The bid announced last month values Tikit at around £64.2m and was unanimously recommended by the Tikit board to the company’s shareholders.

In BT’s bid announcement, Gavin Patterson, the chief executive officer of BT Retail explained: “Tikit represents a highly complementary fit with BT Retail’s existing IT strategy and strengthens our position in the provision of ICT services to legal firms in the UK. The offer will enable us to combine  Tikit’s expertise, portfolio, relationships and deep understanding of the legal sector with BT Retail’s scale and breadth of products.”

But it’s not just the legal sector that BT will be buying into. During a life of corporate nomadism, Tikit was the network and integration services division within Solution 6 and served accountancy clients such as Kingston Smith, where the services provider managed the firm’s systems on a thin client system over a wide-area network linking several offices.

Following MYOB’s acquisition of Solution 6 in 2005, however, the Australian purchaser decided that the network services division didn’t fit with its focus on bookkeeping and accounting software and sold the division on to Tikit for A$2.5m (just over £1m at 2005 rates).

Following that deal, Tikit remained a strategic partner with MYOB in the UK and acted as its preferred supplier for infrastructure projects.

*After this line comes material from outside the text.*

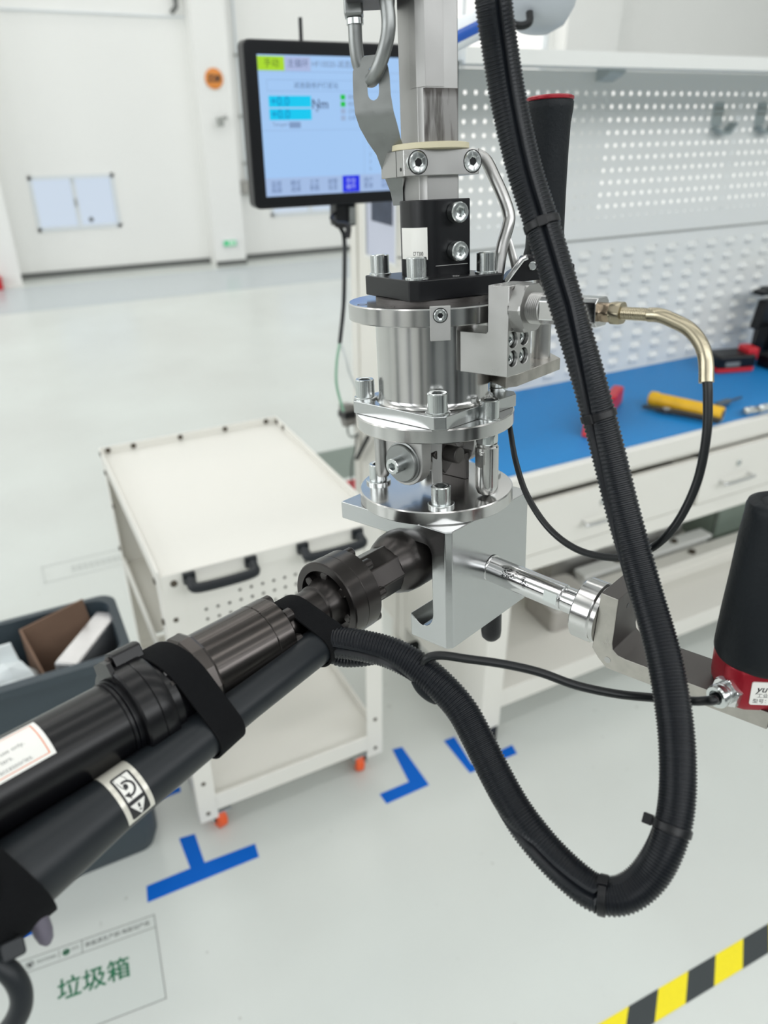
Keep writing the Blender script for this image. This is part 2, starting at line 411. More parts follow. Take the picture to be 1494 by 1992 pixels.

The Solution 6/Pertax heritage left a legacy of several large accountancy firms that continue to be customers of Tikit’s network and infrastructure division. The other side of the company specialises in document and knowledge management and resells Autonomy’s Worksite system. While this application has become widely used in the legal profession, it is beginning to cross over into accountancy and is now also being used at Kingston Smith and other firms.

Andrew Guy, head of IT at Kingston Smith said the firm was “very happy” with the service it has received from Tikit over the past decade, but added: “If it turned into a large BT organisation and we lost the personal touch, we would look to review our arrangements.

“We like the service level we receive by being one of Tikit’s larger clients and would not wish to become a small fish in a big pond.”